**DATA SHOWN**:
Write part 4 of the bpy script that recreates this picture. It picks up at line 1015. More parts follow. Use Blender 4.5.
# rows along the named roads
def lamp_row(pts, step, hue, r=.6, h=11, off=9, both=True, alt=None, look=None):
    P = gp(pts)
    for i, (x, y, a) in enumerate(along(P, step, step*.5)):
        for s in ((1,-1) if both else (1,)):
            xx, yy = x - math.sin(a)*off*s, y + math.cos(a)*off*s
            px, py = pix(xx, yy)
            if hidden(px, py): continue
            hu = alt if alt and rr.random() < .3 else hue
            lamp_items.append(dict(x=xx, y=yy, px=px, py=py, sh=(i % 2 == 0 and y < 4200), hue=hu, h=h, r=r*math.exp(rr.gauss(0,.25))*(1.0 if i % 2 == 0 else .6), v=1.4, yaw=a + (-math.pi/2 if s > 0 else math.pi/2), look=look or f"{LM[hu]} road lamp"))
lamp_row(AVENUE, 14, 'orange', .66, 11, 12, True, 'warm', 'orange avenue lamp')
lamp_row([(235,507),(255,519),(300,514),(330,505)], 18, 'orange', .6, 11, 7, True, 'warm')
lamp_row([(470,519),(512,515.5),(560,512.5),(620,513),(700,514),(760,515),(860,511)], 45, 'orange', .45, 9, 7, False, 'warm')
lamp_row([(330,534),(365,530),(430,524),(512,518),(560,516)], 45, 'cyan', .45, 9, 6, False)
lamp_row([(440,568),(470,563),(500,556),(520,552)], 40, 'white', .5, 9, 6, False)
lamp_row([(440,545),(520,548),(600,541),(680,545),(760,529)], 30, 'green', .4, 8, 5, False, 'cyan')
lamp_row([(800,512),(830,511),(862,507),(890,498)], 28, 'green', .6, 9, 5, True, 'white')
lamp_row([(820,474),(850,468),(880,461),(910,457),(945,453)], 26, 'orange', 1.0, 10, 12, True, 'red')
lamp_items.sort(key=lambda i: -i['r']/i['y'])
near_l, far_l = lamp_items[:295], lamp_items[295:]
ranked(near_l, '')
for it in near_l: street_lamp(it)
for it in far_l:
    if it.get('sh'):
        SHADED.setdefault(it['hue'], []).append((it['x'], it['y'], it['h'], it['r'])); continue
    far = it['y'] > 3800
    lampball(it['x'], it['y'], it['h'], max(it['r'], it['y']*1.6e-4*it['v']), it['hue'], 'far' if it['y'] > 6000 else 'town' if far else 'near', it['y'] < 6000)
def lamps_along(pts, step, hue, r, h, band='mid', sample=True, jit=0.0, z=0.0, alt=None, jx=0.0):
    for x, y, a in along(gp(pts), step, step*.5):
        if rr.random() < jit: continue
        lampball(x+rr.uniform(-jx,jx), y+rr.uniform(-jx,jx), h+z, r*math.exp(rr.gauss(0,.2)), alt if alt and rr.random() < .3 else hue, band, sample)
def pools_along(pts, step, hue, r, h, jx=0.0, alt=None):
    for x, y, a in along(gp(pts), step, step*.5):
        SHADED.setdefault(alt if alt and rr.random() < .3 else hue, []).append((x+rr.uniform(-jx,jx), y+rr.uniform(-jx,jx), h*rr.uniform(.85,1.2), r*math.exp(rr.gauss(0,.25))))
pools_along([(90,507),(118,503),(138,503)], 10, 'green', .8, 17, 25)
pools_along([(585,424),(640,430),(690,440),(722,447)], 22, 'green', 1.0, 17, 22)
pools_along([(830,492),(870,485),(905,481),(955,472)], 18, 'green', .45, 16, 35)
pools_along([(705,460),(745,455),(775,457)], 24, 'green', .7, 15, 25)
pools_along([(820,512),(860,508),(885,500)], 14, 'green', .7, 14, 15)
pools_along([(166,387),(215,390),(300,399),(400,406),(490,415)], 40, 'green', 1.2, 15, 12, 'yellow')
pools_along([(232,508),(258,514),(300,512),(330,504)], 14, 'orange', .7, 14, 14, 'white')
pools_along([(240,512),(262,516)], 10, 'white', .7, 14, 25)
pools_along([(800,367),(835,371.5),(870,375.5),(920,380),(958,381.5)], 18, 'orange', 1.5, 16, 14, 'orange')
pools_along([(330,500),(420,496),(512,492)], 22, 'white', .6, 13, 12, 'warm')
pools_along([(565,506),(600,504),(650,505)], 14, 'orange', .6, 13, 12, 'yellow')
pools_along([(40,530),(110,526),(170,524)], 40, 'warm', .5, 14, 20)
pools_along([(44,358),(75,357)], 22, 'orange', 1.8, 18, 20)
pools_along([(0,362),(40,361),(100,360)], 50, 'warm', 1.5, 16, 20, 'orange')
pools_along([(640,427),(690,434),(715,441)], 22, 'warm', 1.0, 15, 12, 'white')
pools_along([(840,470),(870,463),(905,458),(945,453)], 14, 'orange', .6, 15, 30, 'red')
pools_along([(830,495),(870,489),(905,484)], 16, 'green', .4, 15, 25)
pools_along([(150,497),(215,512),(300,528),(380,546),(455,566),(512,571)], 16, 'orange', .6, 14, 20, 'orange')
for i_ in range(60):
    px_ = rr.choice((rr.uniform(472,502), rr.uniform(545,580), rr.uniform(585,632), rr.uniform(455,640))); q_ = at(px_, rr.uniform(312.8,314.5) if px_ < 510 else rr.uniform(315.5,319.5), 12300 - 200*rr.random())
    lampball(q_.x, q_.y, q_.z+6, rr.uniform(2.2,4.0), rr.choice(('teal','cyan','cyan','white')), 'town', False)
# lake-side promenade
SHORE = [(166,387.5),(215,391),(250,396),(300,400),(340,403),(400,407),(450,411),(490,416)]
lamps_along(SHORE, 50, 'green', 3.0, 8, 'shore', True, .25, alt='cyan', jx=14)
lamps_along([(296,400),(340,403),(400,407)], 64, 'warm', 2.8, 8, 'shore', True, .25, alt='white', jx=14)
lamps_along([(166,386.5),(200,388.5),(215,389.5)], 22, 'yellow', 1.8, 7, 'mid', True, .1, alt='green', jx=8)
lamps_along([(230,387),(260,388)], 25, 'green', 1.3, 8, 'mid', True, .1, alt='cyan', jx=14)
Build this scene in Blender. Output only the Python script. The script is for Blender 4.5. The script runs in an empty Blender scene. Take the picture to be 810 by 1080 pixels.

**DESCRIPTION OF THE TASK**: Repeat the records above exactly, leaving none out.

**FULL ANSWER**:
Write part 4 of the bpy script that recreates this picture. It picks up at line 1015. More parts follow. Use Blender 4.5.
# rows along the named roads
def lamp_row(pts, step, hue, r=.6, h=11, off=9, both=True, alt=None, look=None):
    P = gp(pts)
    for i, (x, y, a) in enumerate(along(P, step, step*.5)):
        for s in ((1,-1) if both else (1,)):
            xx, yy = x - math.sin(a)*off*s, y + math.cos(a)*off*s
            px, py = pix(xx, yy)
            if hidden(px, py): continue
            hu = alt if alt and rr.random() < .3 else hue
            lamp_items.append(dict(x=xx, y=yy, px=px, py=py, sh=(i % 2 == 0 and y < 4200), hue=hu, h=h, r=r*math.exp(rr.gauss(0,.25))*(1.0 if i % 2 == 0 else .6), v=1.4, yaw=a + (-math.pi/2 if s > 0 else math.pi/2), look=look or f"{LM[hu]} road lamp"))
lamp_row(AVENUE, 14, 'orange', .66, 11, 12, True, 'warm', 'orange avenue lamp')
lamp_row([(235,507),(255,519),(300,514),(330,505)], 18, 'orange', .6, 11, 7, True, 'warm')
lamp_row([(470,519),(512,515.5),(560,512.5),(620,513),(700,514),(760,515),(860,511)], 45, 'orange', .45, 9, 7, False, 'warm')
lamp_row([(330,534),(365,530),(430,524),(512,518),(560,516)], 45, 'cyan', .45, 9, 6, False)
lamp_row([(440,568),(470,563),(500,556),(520,552)], 40, 'white', .5, 9, 6, False)
lamp_row([(440,545),(520,548),(600,541),(680,545),(760,529)], 30, 'green', .4, 8, 5, False, 'cyan')
lamp_row([(800,512),(830,511),(862,507),(890,498)], 28, 'green', .6, 9, 5, True, 'white')
lamp_row([(820,474),(850,468),(880,461),(910,457),(945,453)], 26, 'orange', 1.0, 10, 12, True, 'red')
lamp_items.sort(key=lambda i: -i['r']/i['y'])
near_l, far_l = lamp_items[:295], lamp_items[295:]
ranked(near_l, '')
for it in near_l: street_lamp(it)
for it in far_l:
    if it.get('sh'):
        SHADED.setdefault(it['hue'], []).append((it['x'], it['y'], it['h'], it['r'])); continue
    far = it['y'] > 3800
    lampball(it['x'], it['y'], it['h'], max(it['r'], it['y']*1.6e-4*it['v']), it['hue'], 'far' if it['y'] > 6000 else 'town' if far else 'near', it['y'] < 6000)
def lamps_along(pts, step, hue, r, h, band='mid', sample=True, jit=0.0, z=0.0, alt=None, jx=0.0):
    for x, y, a in along(gp(pts), step, step*.5):
        if rr.random() < jit: continue
        lampball(x+rr.uniform(-jx,jx), y+rr.uniform(-jx,jx), h+z, r*math.exp(rr.gauss(0,.2)), alt if alt and rr.random() < .3 else hue, band, sample)
def pools_along(pts, step, hue, r, h, jx=0.0, alt=None):
    for x, y, a in along(gp(pts), step, step*.5):
        SHADED.setdefault(alt if alt and rr.random() < .3 else hue, []).append((x+rr.uniform(-jx,jx), y+rr.uniform(-jx,jx), h*rr.uniform(.85,1.2), r*math.exp(rr.gauss(0,.25))))
pools_along([(90,507),(118,503),(138,503)], 10, 'green', .8, 17, 25)
pools_along([(585,424),(640,430),(690,440),(722,447)], 22, 'green', 1.0, 17, 22)
pools_along([(830,492),(870,485),(905,481),(955,472)], 18, 'green', .45, 16, 35)
pools_along([(705,460),(745,455),(775,457)], 24, 'green', .7, 15, 25)
pools_along([(820,512),(860,508),(885,500)], 14, 'green', .7, 14, 15)
pools_along([(166,387),(215,390),(300,399),(400,406),(490,415)], 40, 'green', 1.2, 15, 12, 'yellow')
pools_along([(232,508),(258,514),(300,512),(330,504)], 14, 'orange', .7, 14, 14, 'white')
pools_along([(240,512),(262,516)], 10, 'white', .7, 14, 25)
pools_along([(800,367),(835,371.5),(870,375.5),(920,380),(958,381.5)], 18, 'orange', 1.5, 16, 14, 'orange')
pools_along([(330,500),(420,496),(512,492)], 22, 'white', .6, 13, 12, 'warm')
pools_along([(565,506),(600,504),(650,505)], 14, 'orange', .6, 13, 12, 'yellow')
pools_along([(40,530),(110,526),(170,524)], 40, 'warm', .5, 14, 20)
pools_along([(44,358),(75,357)], 22, 'orange', 1.8, 18, 20)
pools_along([(0,362),(40,361),(100,360)], 50, 'warm', 1.5, 16, 20, 'orange')
pools_along([(640,427),(690,434),(715,441)], 22, 'warm', 1.0, 15, 12, 'white')
pools_along([(840,470),(870,463),(905,458),(945,453)], 14, 'orange', .6, 15, 30, 'red')
pools_along([(830,495),(870,489),(905,484)], 16, 'green', .4, 15, 25)
pools_along([(150,497),(215,512),(300,528),(380,546),(455,566),(512,571)], 16, 'orange', .6, 14, 20, 'orange')
for i_ in range(60):
    px_ = rr.choice((rr.uniform(472,502), rr.uniform(545,580), rr.uniform(585,632), rr.uniform(455,640))); q_ = at(px_, rr.uniform(312.8,314.5) if px_ < 510 else rr.uniform(315.5,319.5), 12300 - 200*rr.random())
    lampball(q_.x, q_.y, q_.z+6, rr.uniform(2.2,4.0), rr.choice(('teal','cyan','cyan','white')), 'town', False)
# lake-side promenade
SHORE = [(166,387.5),(215,391),(250,396),(300,400),(340,403),(400,407),(450,411),(490,416)]
lamps_along(SHORE, 50, 'green', 3.0, 8, 'shore', True, .25, alt='cyan', jx=14)
lamps_along([(296,400),(340,403),(400,407)], 64, 'warm', 2.8, 8, 'shore', True, .25, alt='white', jx=14)
lamps_along([(166,386.5),(200,388.5),(215,389.5)], 22, 'yellow', 1.8, 7, 'mid', True, .1, alt='green', jx=8)
lamps_along([(230,387),(260,388)], 25, 'green', 1.3, 8, 'mid', True, .1, alt='cyan', jx=14)
Build this scene in Blender. Output only the Python script. The script is for Blender 4.5. The script runs in an empty Blender scene. Take the picture to be 810 by 1080 pixels.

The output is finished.